Their recruitment team contacted me. I decided and announced I would not continue the interviewing process during the second interview, the technical one.
The recruiter that reached out to me was very nice, but before and during the first HR interview they could not tell me what the project they were hiring for was, nor what technologies it used. Other essential data and information about the position were also unknown.
I decided to move forward to the technical interview due to the recruiter's kindness and all the good things they said about the work environment. The technical interview was truly an HR and technical interview combo that lasted an hour and a half. In it, I was asked to share my screen to do some exercises, which was not announced beforehand, and just by chance I happened to be using a laptop.
The second HR person repeated several of the questions I have already answered in the first interview.
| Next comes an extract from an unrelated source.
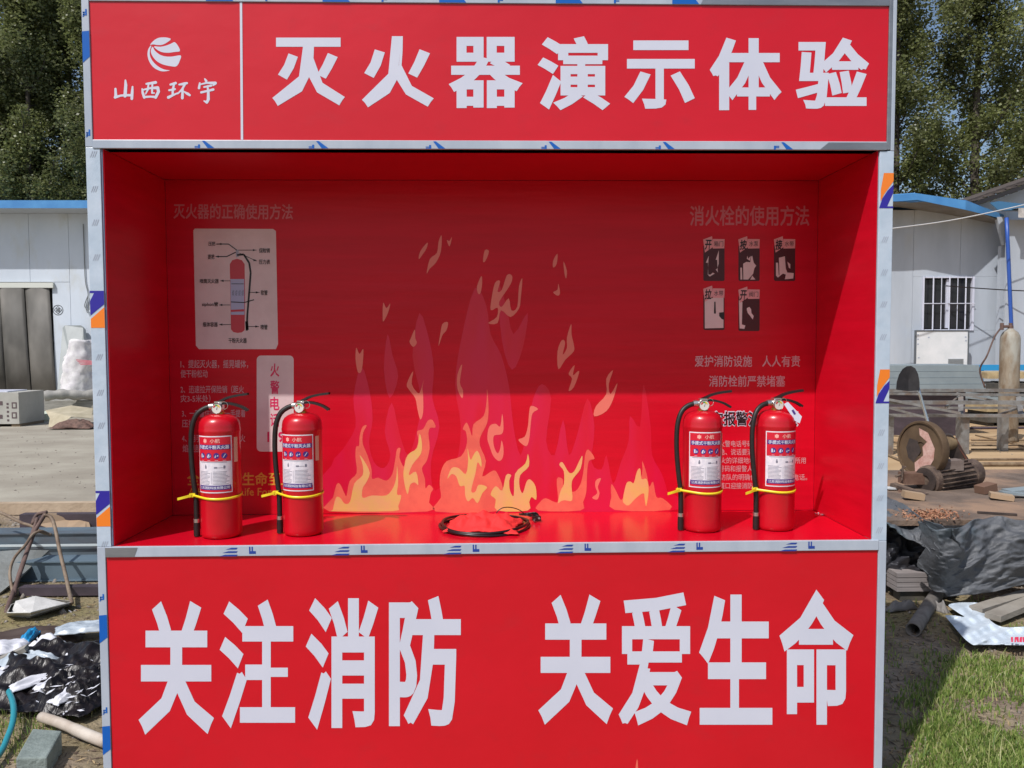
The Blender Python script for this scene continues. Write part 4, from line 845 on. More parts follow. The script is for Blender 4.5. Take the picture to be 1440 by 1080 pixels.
for px, py in ((20, 570), (20, 584)): a = A(px, py, yy-.004); Q.box(a.x-.022, a.x+.022, yy-.003, yy-.002, a.z-.035, a.z+.03)
build(Q, 'carton_mark', M_cart, root, kind='stuff')
g = A(98, 556, 19.0)
mb = MB(); y_ = 18.9; P_ = [A(80, 556, y_-.5), A(110, 556, y_-.5), A(118, 480, y_), A(117, 461, y_+.3), A(114, 457.5, y_+.3), A(91, 457.5, y_+.3), A(88, 461, y_+.3)]
mb.add(P_, [tuple(range(7))]); o = build(mb, 'leaning_panel', mat('grey fibre panel', rgb(150, 156, 156), .5, col2=rgb(138, 144, 144), scale=3), label='grey rounded panel leaning on the left shed wall behind the white sack', cat='panel'); s = o.modifiers.new('s', 'SOLIDIFY'); s.thickness = .12
# woven sack
sk_ = G(108, 560, .03); M_sack = mat('white woven sack', rgb(224, 222, 222), .6, col2=rgb(196, 192, 196), scale=7, bump=.5, bscale=9)
def sackmesh(cx, cy, z0, h, w0, w1, dp, seed):
    V = []; n = 28; m_ = 22
    for j in range(m_+1):
        t = j/m_; z = z0+h*t; wv = (w0*(1-t)**.8+w1*(1-(1-t)**.8))*(1 if t < .96 else .9)
        for i in range(n):
            a = 2*math.pi*i/n; q = .05*noise.noise((math.cos(a)*2.2+seed, math.sin(a)*2.2, z*3))+.03*noise.noise((math.cos(a)*7+seed, math.sin(a)*7, z*9))
            V.append((cx+(wv+q*2)*math.cos(a)+.12*t*h, cy+(dp+q)*math.sin(a), z+.05*noise.noise((a, z*3, seed))))
    F_ = [(j*n+i, j*n+(i+1) % n, (j+1)*n+(i+1) % n, (j+1)*n+i) for j in range(m_) for i in range(n)]+[tuple(range(m_*n, m_*n+n))]
    return MB().add(V, F_)
a, b, t_ = A(86, 556, 17.8), A(136, 556, 17.8), A(110, 478, 17.8)
root = empty('woven_sack', ((a.x+b.x)/2, 17.8, .03), 'large white woven sack with a faint red stripe, upright by the left shed wall', 'sack')
build(sackmesh((a.x+b.x)/2-.05, 17.8, .25, t_.z-.25, (b.x-a.x)*.42, (b.x-a.x)*.33, .3, 2), 'bag', M_sack, root, smooth='all')
mb = MB()
for k in range(4): p0 = A(107+2*k, 506+2.2*k, 17.40-.01*k); p1 = A(131, 508+1.4*k, 17.44-.01*k); mb.beam(p0, p1, .01, .022)
build(mb, 'red_print', mat('faded red print', rgb(196, 110, 120), .7), root)
# boards, roll and cardboard on the yard
M_foam = mat('pale green board', rgb(206, 214, 196), .7, col2=rgb(188, 196, 178), scale=3); M_kraft = mat('brown cardboard', rgb(170, 146, 120), .8, col2=rgb(160, 134, 106), scale=4)
def slab(name, pxa, pya, pxb, h, dp, m, lb, cat_='board', z=.032, rz=0):
    p0, p1 = G(pxa, pya, z), G(pxb, pya, z); c_ = (p0+p1)/2+Vector((0, dp/2, h/2)); ax = Vector(((p1.x-p0.x)/2, 0, 0)); mb = MB().obox((0, 0, 0), ax, (0, dp/2, 0), (0, 0, h/2)); mb.map(lambda v: Matrix.Rotation(R(rz), 3, 'Z') @ v+c_)
    o = build(mb, name, m, label=lb, cat=cat_); b_ = o.modifiers.new('b', 'BEVEL'); b_.width = min(.01, h*.2); return o
slab('foam_board', 36, 592, 68, .14, .9, M_foam, 'thick pale green foam board lying beside the printed carton')
slab('foam_board', 34, 573, 60, .12, .7, M_foam, 'short pale foam board farther back behind the printed carton')
slab('foam_board', 60, 572, 130, .10, .8, mat('grey green board', rgb(170, 172, 158), .8, col2=rgb(150, 150, 134), scale=3), 'long grey-green board lying under the rolled grey film')
a, b = A(62, 557, 14.0), A(150, 553, 14.6); root = None
mb = MB(); pts = catmull([a, a.lerp(b, .3)+Vector((0, 0, .02)), a.lerp(b, .6)+Vector((0, 0, -.02)), b], 5); mb.tube(pts, [.10+.015*math.sin(i*1.7) for i in range(len(pts))], 14)
for v_ in (): pass
o = build(mb, 'rolled_film', mat('grey rolled film', rgb(164, 160, 154), .6, col2=rgb(140, 138, 132), scale=5, bump=.3, bscale=12), smooth=True, label='dusty grey roll of film lying on boards in front of the white sack', cat='roll')
slab('support_board', 62, 583, 138, .30, 1.0, mat('stacked board', rgb(150, 148, 140), .8, col2=rgb(120, 118, 112), scale=5, stretch=(1, 1, 8)), 'stack of grey boards carrying the rolled film', 'board')
def folded(name, pts, m, lb, cat_, th=.006):
    mb = MB().add([Vector(p) for p in pts[0]], pts[1]); o = build(mb, name, m, label=lb, cat=cat_); s = o.modifiers.new('s', 'SOLIDIFY'); s.thickness = th; return o
cy_ = G(100, 600, .03).y
folded('cardboard_sheet', ([A(64, 577, cy_+.3), A(70, 588, cy_), A(100, 586, cy_-.2), A(128, 588, cy_), A(131, 574, cy_+.6), A(100, 570, cy_+.7), A(68, 600, cy_-.1), A(80, 602, cy_-.2), A(131, 600, cy_-.2)],
        [(0, 1, 2, 5), (2, 3, 4, 5), (1, 6, 7, 2)]), mat('faded cardboard', rgb(184, 174, 150), .8, col2=rgb(160, 150, 126), scale=4), 'faded flattened cardboard box with raised flaps on the yard near the left post', 'cardboard')
sheet('brown_rag', mat('brown rag', rgb(120, 92, 80), .8, col2=rgb(70, 52, 46), scale=14), G(104, 603, .03).x, G(104, 603, .03).y, .75, .35, .06, 21, base=.04, dome=.05, nx=24, ny=16, freqs=(3, 6, 10), label='crumpled brown rag lying under the faded cardboard', cat='rag')

# long steel sections lying in rows
M_sb = mat('blue grey steel', rgb(112, 130, 142), .5, metal=.35, col2=rgb(92, 108, 120), scale=4, stretch=(.4, 1, 1), col3=rgb(104, 88, 84), scale3=2, contrast3=(.55, .75))
M_sd = mat('dark primed steel', rgb(84, 72, 80), .6, col2=rgb(58, 50, 56), scale=6, stretch=(.4, 1, 1))
gs = 'steel sections lying left of the booth'
def section(Y, y0, y1, px0, m, lb, dp=.09, xend=-1.32, lip=True, y2=None):
    z1, z0 = A(80, y0, Y).z, max(.002, A(80, y1, Y).z); x0_ = A(px0, y0, Y).x; r_ = empty('steel_beam', ((x0_+xend)/2, Y, 0), lb, 'steel beam', gs)
    build(MB().box(x0_, xend, Y, Y+dp, z0, z1), 'web', m, r_)
    if lip: build(MB().box(x0_, xend, Y-.012, Y+dp+.01, z1+.0005, z1+.008), 'flange', m, r_); build(MB().box(x0_, xend, Y-.02, Y+dp+.01, z0-.0, z0+.008 if 0 else z0+.006).map(lambda v: v-Vector((0, 0, .0065))), 'flange', m, r_)
    return z0
section(2.99, 751, 786, -240, M_sb, 'long blue-grey steel beam farthest back, with a pale edge line', .16)
section(2.52, 791, 815, 22, M_sb, 'middle blue-grey steel beam lying under the loop of bent rods', .14)
section(2.2, 826, 838, 26, M_sd, 'low dark reddish steel bar nearest the white tray', .06, lip=False)
build(MB().box(A(-240, 770, 2.96).x, -1.32, 2.962, 2.968, A(80, 768.5, 2.96).z, A(80, 765.5, 2.96).z), 'pale_strip', mat('pale strip', rgb(196, 206, 208), .5), label='thin pale metal strip running along the face of the farthest steel beam', cat='metal strip')
mb = MB(); zt = A(80, 706, 4.56).z
build(MB().box(A(25, 725, 3.9).x, -1.36, 3.92, 4.0, .004, A(80, 724, 3.9).z), 'gap_shade_bar', M_sd, label='dark bar standing for the shaded gap behind the scrap of cardboard, at the yard edge', cat='dark bar')  # dark bar added to give the shade of the gap by the kerb
build(MB().box(-30, .9, 4.52, 4.60, .0, .10), 'kerb', mat('tan kerb', rgb(186, 166, 142), .9, col2=rgb(160, 140, 118), scale=3, bump=.3, bscale=30), kind='structure')
yk = 3.75
folded('cardboard_scrap', ([A(66, 722, yk+.1), A(82, 722, yk+.25), A(98, 731, yk+.2), A(122, 724, yk+.3), A(127, 742, yk+.1), A(118, 750, yk-.05), A(90, 751, yk-.1), A(55, 738, yk)], [(0, 1, 2, 7), (2, 6, 7), (2, 3, 4, 5, 6)]),
       M_kraft, 'torn tan cardboard scrap standing behind the steel beams', 'cardboard')
folded('steel_plate', ([A(-60, 782, 2.5), A(30, 775, 2.62), A(69, 776, 2.7), A(30, 812, 2.42), A(-5, 840, 2.2), A(-60, 880, 2.0)], [(0, 1, 2, 3, 4, 5)]), mat('grey steel plate', rgb(138, 142, 140), .55, metal=.2, col2=rgb(120, 122, 118), scale=6, bump=.2, bscale=40), 'flat grey steel plate resting aslant at the left edge below the beams', 'steel plate', .012)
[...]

The technical interview was almost entirely a checklist of prior experiences and definitions, a couple of basic what-ifs, and two trivial live coding exercises. There was nothing related to architecture, patterns, or development theory. It was unfitting for a Senior position as it did not extract any kind of useful data which would indicate how a candidate would behave and perform overall for such a role. I was left under the impression that the technical interviewer did not even read my resume.
They constantly insisted during the entire process on their hires being consultants. By the end of the second interview, I was let know that they do not provide equipment, but they would require hires to install bossware in their personal equipment. This is a huge red-flag for three reasons:
1. It is a security risk for the employee to install any monitoring or bossware tool on their personal devices. I managed and developed bossware, and they do more than they publicly say.
2. By definition, a contractor controls what tools, hours, and methods they use to work. Unless there is an agreement. An employee can be told what to do and use. See the contradiction?
3. In case of dispute, the employer can wipe the devices, or shut employees out of them, forcing them to do the wipe to make them usable again. All this, potentially deleting useful data in the dispute. Not to mention personal data. Upon hearing this, I immediately let them I would not continue interviewing with them.